Blogger claiming "shared source" is approved by OSI

Alexander Terekhov alexander.terekhov at gmail.com
Thu Oct 18 16:36:12 UTC 2007


On 10/18/07, Danese Cooper <danese at gmail.com> wrote:
> Copying Bill Hilf on this comment.  Can you guys please keep all the
> CCs intact?

To quote Tim Smith of gnu.misc.discuss (and also c.o.l.a.) replying to
some paranoid GNUtian and "freedom" lover like mini-RMS
(<rms at 1407.org>) fellow:

------
A lot of your items fall victim to what I call the blog effect.  What
happens is that *one* blog posts a bit of speculation, or otherwise
posts something that turns out not to be accurate.  Other bloggers read
it, and some post about it.  Others read those, and some of those blog,
and so on.  Once you get past the first level, you start losing some of
the paths back to the original.  So you end up with blogs repeating the
original item, saying that they got it from several blogs, and that
gives the impression that there are independent sources for the
item--but it all goes back to one, unverified, source.

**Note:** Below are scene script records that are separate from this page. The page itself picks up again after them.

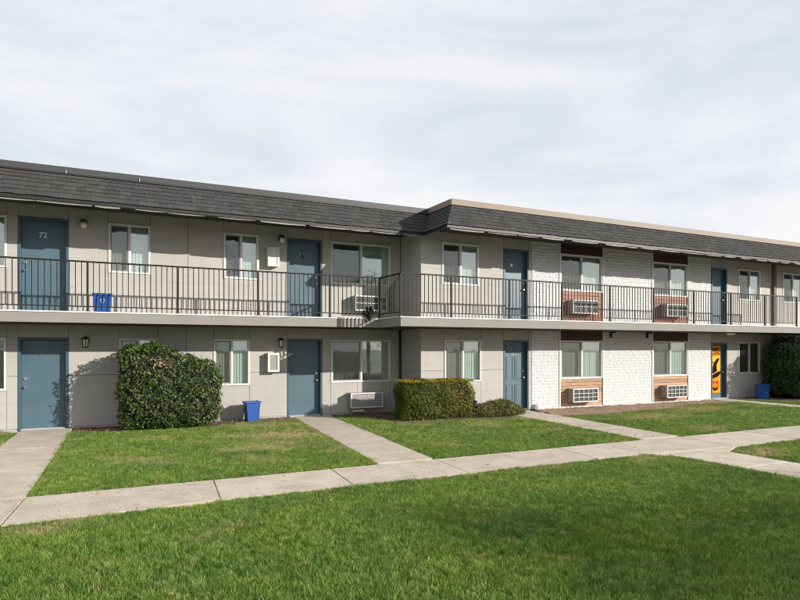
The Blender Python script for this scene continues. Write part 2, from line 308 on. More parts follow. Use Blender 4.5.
dirt([(-9, -0.5), (-9, 0.03), (-1.75, 0.03), (-1.75, -0.5)], 'sand')
dirt([(-0.56, -1.0), (-0.5, 0.03), (4.66, 0.03), (4.66, -0.55), (3.2, -0.75), (2.6, -1.25), (0.2, -1.25)], 'soil')
dirt([(5.8, -0.5), (5.8, 0.03), (8.1, 0.03), (8.1, -1.2), (10.35, -1.2), (10.35, -2.7), (9.0, -2.85), (6.6, -2.45), (6.5, -1.1)], 'soil')
dirt([(11.55, -2.6), (11.75, -1.2), (19.8, -1.2), (19.7, -2.6), (17.5, -2.5), (15, -3.1), (13, -3.3), (11.5, -3.2)], 'sand')
dirt([(20.6, -1.2), (31, -1.2), (31, -4.0), (21.5, -4.0), (21.0, -2.2), (20.5, -2.1)], 'soil')

walk = tag(empty('walkway'), kind='structure')
def slab(pts, joint=0.007, z=0.018):
    # each slab drawn in a little from its joints, chamfered rim
    c = Vector((sum(p[0] for p in pts)/len(pts), sum(p[1] for p in pts)/len(pts)))
    n = len(pts); P = [Vector(p) for p in pts]; ins = []
    def inset(d):
        r = []
        for i in range(n):
            a, b, q = P[i-1], P[i], P[(i+1) % n]
            e1 = (b-a).normalized(); e2 = (q-b).normalized(); n1 = Vector((-e1.y, e1.x)); n2 = Vector((-e2.y, e2.x))
            k = 1+n1.dot(n2); r.append(b+(n1+n2)*(d/max(k, .3)))
        return r
    A = inset(joint); B = inset(joint+0.005); b = MB(); dz = random.uniform(-.002, .002)
    b.v = [(p.x, p.y, -0.06) for p in A] + [(p.x, p.y, z-0.006+dz) for p in A] + [(p.x, p.y, z+dz) for p in B]
    b.f = [tuple(2*n+k for k in range(n))]
    for l in (0, 1):
        for k in range(n): b.f.append((l*n+k, l*n+(k+1) % n, (l+1)*n+(k+1) % n, (l+1)*n+k))
    return b.build('concrete_slab', 'concrete', walk)
def strip(l0, l1, ys, n0=1):
    # walkway running away from the building between two slanted edges, cut at ys
    def xa(line, y): (xa0, ya0), (xb0, yb0) = line; return xa0+(xb0-xa0)*(y-ya0)/(yb0-ya0)
    for a, b in zip(ys[:-1], ys[1:]): slab([(xa(l0, b), b), (xa(l1, b), b), (xa(l1, a), a), (xa(l0, a), a)])
L1a, L1b = ((-1.57, -.1), (-1.92, -7.18)), ((-0.53, -.1), (-0.81, -7.18))
L2a, L2b = ((4.70, -.1), (4.01, -7.10)), ((5.74, -.1), (5.04, -7.10))
L3a, L3b = ((10.40, -1.4), (9.88, -7.10)), ((11.50, -1.4), (10.99, -7.10))
L4a, L4b = ((19.78, -1.4), (19.2, -7.2)), ((20.62, -1.4), (20.2, -7.2))
strip(L1a, L1b, [-.1, -2.9, -5.2, -7.18]); strip(L2a, L2b, [-.1, -3.4, -7.10]); strip(L3a, L3b, [-1.4, -4.3, -7.10]); strip(L4a, L4b, [-1.4, -4.5, -7.2])
J = [(-1.92, -2.02), (-.81, -.92), (1.45, 1.34), (3.2, 3.1), (5.03, 4.95), (7.65, 7.50), (8.79, 8.55), (10.95, 10.80), (12.9, 12.8), (15, 14.9), (17.1, 17), (19.2, 19.1), (20.2, 20.1), (23, 22.9), (26, 25.9)]
J = [(-6, -6.1), (-4, -4.1)] + J
def yn(x): return -8.47 if x < 1 else (-8.37 if x < 8.6 else -8.52)
for (a, a2), (b, b2) in zip(J[:-1], J[1:]):
    yf = -7.17 if b < 12 else -7.2
    slab([(a2, yn(a2)), (b2, yn(b2)), (b, yf), (a, yf)])
slab([(8.93, -9.9), (10.12, -9.9), (10.12, -8.85), (10.35, -8.72), (10.8, -8.535), (8.55, -8.535), (8.85, -8.7), (8.93, -9.0)])
slab([(8.98, -12.4), (10.15, -12.4), (10.12, -9.9), (8.93, -9.9)]); slab([(9.0, -15), (10.18, -15), (10.15, -12.4), (8.98, -12.4)])
slab([(9.05, -19), (10.25, -19), (10.18, -15), (9.0, -15)])

# ------------------------------------------------------------------ the building
BLD = empty('apartment_building', (0, 0, 0), 'long two storey apartment block with grey siding, white brick piers and shingled mansard roof', 'building')

# openings: wing, x0, x1, z0, z1
LW = [(-2.98, -1.84, .92, 2.10), (.44, 1.32, .90, 2.10), (2.64, 3.56, .90, 2.10), (5.81, 7.65, .90, 2.10)]
LU = [(-2.98, -1.83, 3.66, 4.83), (.21, 1.14, 3.66, 4.85), (2.89, 3.79, 3.66, 4.85), (5.81, 7.65, 3.66, 4.85)]
RW = [(8.73, 9.97, .90, 2.10), (21.5, 22.8, .90, 2.10)]
RU = [(8.65, 9.89, 3.66, 4.85), (21.5, 22.8, 3.66, 4.84), (24.2, 25.5, 3.66, 4.84)]
DL = [(-1.62, -.62, 0, 2.11), (4.57, 5.56, 0, 2.11)]; DU = [(-1.62, -.62, ZT, 4.84), (4.57, 5.56, ZT, 4.84)]
DR = [(10.77, 11.70, 0, 2.10), (19.98, 20.86, 0, 2.06)]; DRU = [(10.77, 11.70, ZT, 4.82), (19.98, 20.86, ZT, 4.80)]
BR = [(11.80, 12.86), (14.74, 16.92), (18.78, 19.95)]      # painted brick piers
BAY = [(12.86, 14.74), (16.92, 18.78)]                     # window bays with planks

core = MB()
def siding(Y, xa, xb, za, zb, openings, extra=()):
    global core
    """4 ft sheets: cut at every opening edge, sheets never wider than 1.25 m"""
    xs = {xa, xb}
    for o in openings: xs |= {o[0], o[1]}
    xs |= set(extra); xs = sorted(x for x in xs if xa <= x <= xb); full = []
    for a, b in zip(xs[:-1], xs[1:]):
        if b-a < .02: continue
        n = max(1, math.ceil((b-a)/1.30)); full += [(a+(b-a)*k/n, a+(b-a)*(k+1)/n) for k in range(n)]
    for a, b in full:
        zz = {za, zb}; cut = []
        for o in openings:
            if o[0] < b-.001 and o[1] > a+.001: cut.append(o); zz |= {max(za, o[2]), min(zb, o[3])}
        if not cut and za < 1: zz.add(1.235)
        zz = sorted(zz)
        for c, d in zip(zz[:-1], zz[1:]):
            if any(o[2] <= c+.001 and o[3] >= d-.001 for o in cut) or d-c < .01: continue
            g = .0035
            MB().box(a+g, b-g, Y, Y+.022, c+g, d-g if d < zb-.01 else d-.001).build('siding_panel', 'siding', BLD, bevel=.003)
            core.box(a-.0005, b+.0005, Y+.024, Y+.16, c, d)
    core.build('wall', 'core', BLD); core = MB()
siding(YL, BX0, XS-.03, 0.045, ZB, LW+DL, (-1.22*5, 7.4)); siding(YL, BX0, XS-.03, ZT, ZE, LU+DU, (-6.1, 7.4))
siding(YR, XS, 11.80, 0.045, ZB, RW+DR); siding(YR, XS, 11.80, ZT, ZE, RU+DRU)
siding(YR, 19.95, BX1, 0.045, ZB, RW+DR); siding(YR, 19.95, BX1, ZT, ZE, RU+DRU)
for z0, z1 in ((0.045, 1.235), (1.235, ZB), (ZT, ZE)):      # return wall of the step
    MB().box(XS-.024, XS-.002, YR+.001, YL-.002, z0+.003, z1-.001).build('siding_panel', 'siding', BLD, bevel=.003)
    MB().box(XS, XS+.12, YR+.17, YL+.16, z0, z1).build('wall', 'core', BLD)
MB().box(XS-.03, XS-.001, YR-.008, YR-.001, .05, ZB-.002).box(XS-.03, XS-.001, YR-.008, YR-.001, ZT+.001, 5.08).build('corner_trim', 'siding', BLD)
MB().box(BX0, XS-.02, .005, .16, -.1, .043).box(XS, BX1, YR+.005, YR+.16, -.1, .043).box(XS-.018, XS+.1, YR+.16, .005, -.1, .043).build('foundation', 'threshold', BLD)
MB().box(BX0, BX1, .7, .75, 0, ZE).box(BX0, XS-.2, .16, .7, -.02, .02).box(XS, BX1, YR+.16, .7, -.02, .02).box(BX1, BX1+.1, YR, 9, 0, ZE).box(BX0-.1, BX0, 0, 9, 0, ZE).build('interior_wall', 'interior', BLD)

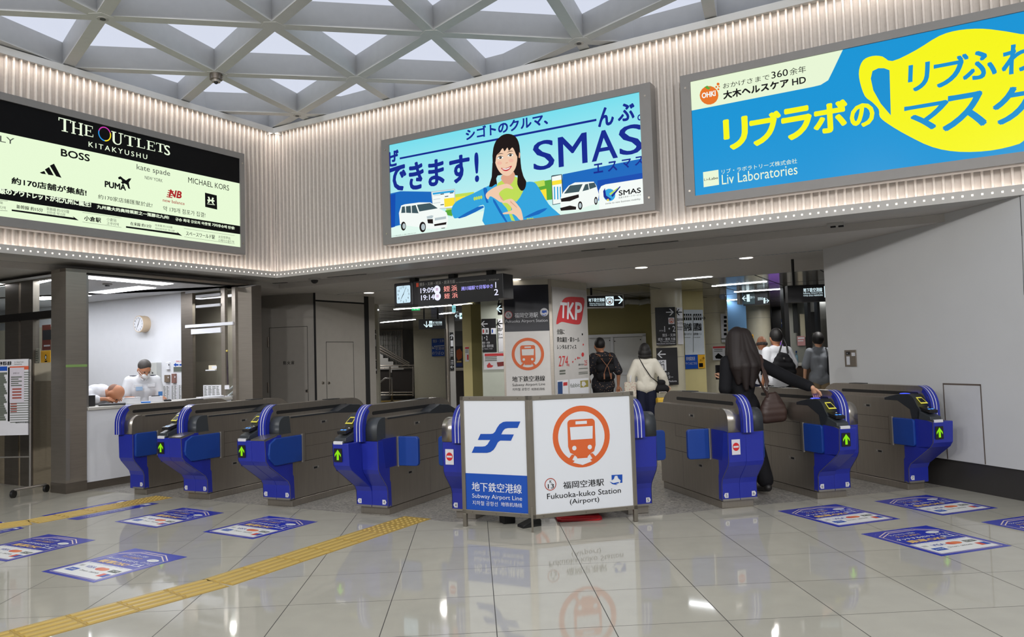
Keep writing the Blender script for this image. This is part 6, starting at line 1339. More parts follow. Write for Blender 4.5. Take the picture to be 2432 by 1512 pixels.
for x, y, rr_ in ((1353, 985, 14), (1358, 880, 7), (1348, 772, 7), (1248, 1062, 6), (1275, 1035, 5), (1302, 1022, 8), (1320, 1022, 6)): ik.poly([CP(x + rr_ * math.cos(a * .7), y + 1.6 * rr_ * math.sin(a * .7)) for a in range(9)], M_tkp if y > 800 else K_ink, 2)
for y in (1155, 1165, 1185, 1192): ik.line(CP(1108, y), CP(1170, y - 5), 0.012, K_grey, 2)
for y in (1135, 1175, 1190): ik.line(CP(1310, y), CP(1405, y - 7), 0.01, K_grey, 2)
ik.poly([CP(*p) for p in ((1082, 1260), (1196, 1250), (1200, 1400), (1085, 1400))], M_bwhite, 2); ik.poly([CP(*p) for p in ((1088, 1275), (1138, 1270), (1140, 1400), (1090, 1400))], mat('ad_navy', (40, 70, 120), 0.5), 3); ik.poly([CP(*p) for p in ((1148, 1280), (1190, 1276), (1190, 1312), (1146, 1316))], M_tkp, 3)
ik.poly([CP(*p) for p in ((1212, 1248), (1412, 1230), (1416, 1400), (1214, 1400))], M_bwhite, 2); T(ik, CP, 'fabbit', 1222, 1335, 1322, 1325, 1292, K_grey, 3, 0.01)
ik.poly([CP(*p) for p in ((1326, 1262), (1410, 1254), (1412, 1325), (1328, 1335))], mat('ad_khaki', (150, 140, 70), 0.6), 3); ik.poly([CP(*p) for p in ((1345, 1270), (1372, 1270), (1390, 1300), (1360, 1325), (1340, 1310))], M_label, 4)
ik.mb.build('print', t)
# ---- left glimpse: thin pillar with sign strips, stairs with a louvred screen, tiled pillar
P16 = PY(888, 16.0)
struct('pillar', slab(P16, 880, 899, None, None, 0.25, M_mirror))
t, ik = sign('narrow black sign with an up arrow on the thin mirrored pillar', P16, (882, 783), (894, 853), M_signk); arrow(ik, (888, 796), 0.07, 100, M_bwhite); ik.rect((884, 806), (893, 822), M_bwhite, 2); ik.rect((886, 809), (891, 818), M_signk, 3)
for i in range(5): ik.rect((885, 828 + i * 5), (892, 829.5 + i * 5), M_label, 2)
ik.mb.build('print', t)
t, ik = sign('narrow black sign with a right arrow low on the thin mirrored pillar', P16, (884, 856), (895, 887), M_signk); arrow(ik, (890, 878), 0.05, 0, M_bwhite)
for i in range(3): ik.rect((886, 860 + i * 4), (893, 861.5 + i * 4), M_label, 2)
ik.mb.build('print', t)
P28 = PY(940, 28.0)
m = MB(); M_louv = mat('louvre_grey', (132, 130, 126), 0.4, 0.3); M_back = mat('stair_back_wall', (150, 150, 150), 0.6)
for r in range(8):
    for i in range(17):
        x = 898 + i * 3.6; y = 784 + r * 12
        if x > 955: continue
        a, zt = P28.uv(x, y); b, zb = P28.uv(x + 1.9 + (i * 7 + r * 3) % 3 * 0.35, y + 11); m.obox(P28.at(a, zb), P28.e * (b - a), P28.n * -0.05, Vector((0, 0, zt - zb)), M_louv)
slab(P28, 896, 958, 783, 786, 0.08, M_steel_d, m); slab(P28, 953, 957, 784, 905, 0.1, M_steel_d, m)
tag(m.build('louvre_screen'), 'grey louvred metal screen beside the stairs in the far left distance', 'screen')
m = MB(); slab(PY(940, 30), 860, 1010, None, None, 0.1, M_back, m); struct('wall_stairs', m)
# stairs: stringer and handrail going down to the right
t = thing('staircase', 'staircase with a sloping handrail descending in front of the louvred screen', 'staircase', P28.at(0, 0))
m = MB()
for d in (0, 7, 13): m.tube([P28.px(898, 818 + d, 0.4), P28.px(972, 862 + d * 0.6, 0.4)], 0.025, M_steel, 6)
m.build('handrail', t)
m = MB(); st = [(900, 838), (912, 842), (912, 850), (924, 850), (924, 858), (936, 858), (936, 866), (948, 866), (948, 874), (960, 874), (960, 884), (896, 884), (896, 838)]
m.prism([P28.uv(*p) for p in st], lambda a, b, n: P28.at(a, b, n), 0.05, 0.3, M_white); m.build('flight', t)
# dark railing panels
t = thing('railing', 'steel railing with dark mesh panels in front of the far staircase', 'railing', P28.at(0, 0))
m = MB()
for x0, x1 in ((899, 924), (930, 980)): slab(P28, x0, x1, 877, 930, 0.03, mat('mesh_dark', (48, 42, 38), 0.6), m, 1.0)
m.build('mesh_panel', t)
m = MB()
for x in (898, 926, 981): m.tube([P28.px(x, 870, 1.02), P28.px(x, 940, 1.02)], 0.03, M_steel, 6)
for y in (868, 874, 932, 938): m.tube([P28.px(896, y, 1.02), P28.px(983, y - 1, 1.02)], 0.02, M_steel, 6)
m.build('rail', t)
t = thing('handrail', 'low steel handrail standing in front of the railing', 'handrail', onz(932, 953)); m = MB(); m.tube([P28.px(899, 910, 2.0), P28.px(915, 898, 2.0), P28.px(931, 898, 2.0), onz(931, 953)], 0.03, M_trim, 8); m.build('rail', t); m = MB(); m.cyl(onz(931, 953), onz(931, 953) + Vector((0, 0, 0.02)), 0.07, M_steel_d, 12); m.build('foot', t)
P27 = PY(1020, 27.5)
struct('pillar', slab(P27, 983, 1059, None, None, 1.2, M_cream))
t, ik = sign('blue sign with white characters and a down arrow on the far tiled pillar', P27, (1025, 804), (1056, 845), M_signb, 0.04); ik.text('博多・天神', (1028, 814), (1054, 813), (1028, 806), M_bwhite, 2); ik.text('空港線', (1034, 831), (1055, 830), (1034, 823), M_bwhite, 2); ik.text('のりば', (1027, 842), (1046, 841), (1027, 834), M_bwhite, 2); arrow(ik, (1030, 825), 0.07, 225, M_bwhite); ik.line((1031, 822), (1055, 820), 0.03, M_bwhite, 2); ik.ring((1050.5, 838.5), 0.05, 0.7, M_bwhite, 2); ik.mb.build('print', t)
P20 = PY(1026, 19.0)
def hanging(label, pl, tl, br, poles, glow=False, th=0.2):
    u0, z1 = pl.uv(*tl); u1, z0 = pl.uv(*br); t = thing('hanging_sign', label, 'hanging sign', pl.at(u0, z0))
    b = MB(); b.obox(pl.at(u0, z0, 0.0), pl.e * (u1 - u0), pl.n * -th, Vector((0, 0, z1 - z0)), M_signk); b.build('case', t)
    p = MB()
    for x in poles: u = pl.uv(x, 850)[0]; p.tube([pl.at(u, z1, -th / 2), pl.at(u, Z_CEIL, -th / 2)], 0.02, M_black, 8)
    p.build('pole', t); return t, Ink(pl, 0.003, 0.002)
t, ik = hanging('far black hanging sign with a down arrow above the tiled pillar', P20, (994, 758), (1058, 780), (1009, 1042)); arrow(ik, (1013, 770), 0.08, 270, E_lit); ik.rect((1019, 762), (1027, 776), E_lit, 2); ik.ring((1023, 769), 0.03, 0.6, M_signk, 3); ik.text('地下鉄空港線', (1028, 769), (1050, 767), (1028, 763), E_lit, 2); ik.text('Subway Airport Line', (1028, 773), (1050, 771), (1028, 770), E_lit, 2); ik.mb.build('print', t)
P18 = PY(985, 17.5)
t, ik = hanging('green lit emergency exit sign under the departure board', P18, (977, 727), (998, 737), (987,), th=0.08); ik.rect((977.5, 727.5), (997.5, 736.5), E_exit, 1); arrow(ik, (985, 732), 0.03, 180, E_lit, 2); ik.text('非', (989, 735), (995, 735), (989, 729), E_lit, 2); ik.mb.build('print', t)
P17 = PY(1090, 16.4)
t, ik = hanging('small pale cyan lit sign with a right arrow beside the green exit sign', P17, (1073, 724), (1083, 742), (1078,), th=0.05); ik.rect((1073.4, 724.6), (1082.6, 741.4), E_litc, 1); arrow(ik, (1078, 733), 0.035, 0, mat('sign_teal', (20, 120, 110), 0.5), 2); ik.mb.build('print', t)
P17d = PY(1090, 17.3)
t, ik = hanging('black hanging sign with a white left arrow left of the yellow pillar', P17d, (1080, 741), (1101, 761), (1085,)); arrow(ik, (1085, 750), 0.05, 180, E_lit); ik.rect((1091, 743), (1100, 757), E_lit, 2); ik.poly([(1093, 752), (1096, 747), (1099, 752)], mat('sign_teal', (20, 120, 110), 0.5), 3); ik.mb.build('print', t)
P22 = PY(1065, 21.0)
m = MB(); a = P22.uv(1062, 850)[0]; m.tube([P22.at(a, 0), P22.at(a, Z_CEIL)], 0.06, M_steel, 12); tag(m.build('steel_pole'), 'slim steel pole between the tiled pillar and the black arrow signs', 'pole')
struct('pillar', slab(P22, 1068, 1081, None, None, 0.3, M_white))
t, ik = sign('narrow black sign with a curved up arrow beside the steel pole', P22, (1068, 789), (1078, 850), M_signk); arrow(ik, (1073, 799), 0.07, 75, M_bwhite); ik.rect((1070, 808), (1076.5, 822), M_bwhite, 2)
for i in range(5): ik.rect((1070, 828 + i * 4), (1076, 829.3 + i * 4), M_label, 2)
ik.mb.build('print', t)
t, ik = sign('narrow black sign with a left arrow low beside the steel pole', P22, (1069, 851), (1079, 879), M_signk); arrow(ik, (1074, 871), 0.05, 180, M_bwhite)
for i in range(3): ik.rect((1071, 855 + i * 4), (1077, 856.3 + i * 4), M_label, 2)
ik.mb.build('print', t)
P23 = PY(1090, 24.0)
m = MB(); slab(P23, 1079, 1104, 786, 880, 0.1, mat('booth_grey', (96, 96, 100), 0.5), m); slab(P23, 1079, 1104, 880, None, 0.3, mat('mesh_dark', (48, 42, 38), 0.6), m, 0.05); slab(P23, 1079, 1104, 873, 880, 0.3, M_steel, m, 0.1); slab(P23, 1060, 1110, None, 786, 0.1, M_back, m); struct('wall_kiosk', m)
t, ik = sign('colourful film poster on the far wall between the black sign and the yellow pillar', P23, (1082, 822), (1099, 872), mat('poster_dark', (44, 44, 50), 0.6), 0.03, name='poster', cat='poster'); ik.poly([(1084, 832), (1092, 827), (1098, 836), (1097, 850), (1088, 856), (1084, 846)], mat('poster_flame', (170, 80, 40), 0.6), 2); ik.rect((1083, 862), (1098, 870), mat('poster_navy', (30, 50, 110), 0.5), 2); ik.rect((1085, 857), (1096, 860), mat('sticker_gold', (214, 178, 110), 0.4), 2); ik.mb.build('print', t)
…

And nowadays, all the major tech news outlets ALSO have blogs, so people
read something on a CNET or Wired blog, say, and then when they blog
about it, they say "CNET is reporting that...", and this adds further
credibility in the mind of subsequent readers--they think the blogger is
reporting on a news story from CNET, not on a random CNET blog entry.
------

regards,
alexander.

--
"To show the falsity of 'PJ''s claims, in most cases I need look no further
than Groklaw itself. 'PJ' wants more journalists to use the site as a
resource, so I'll do just that. Below are excerpts from my story that 'PJ'
says are incorrect, followed by 'PJ''s characterization of them, and my
response -- at times taken directly from Groklaw."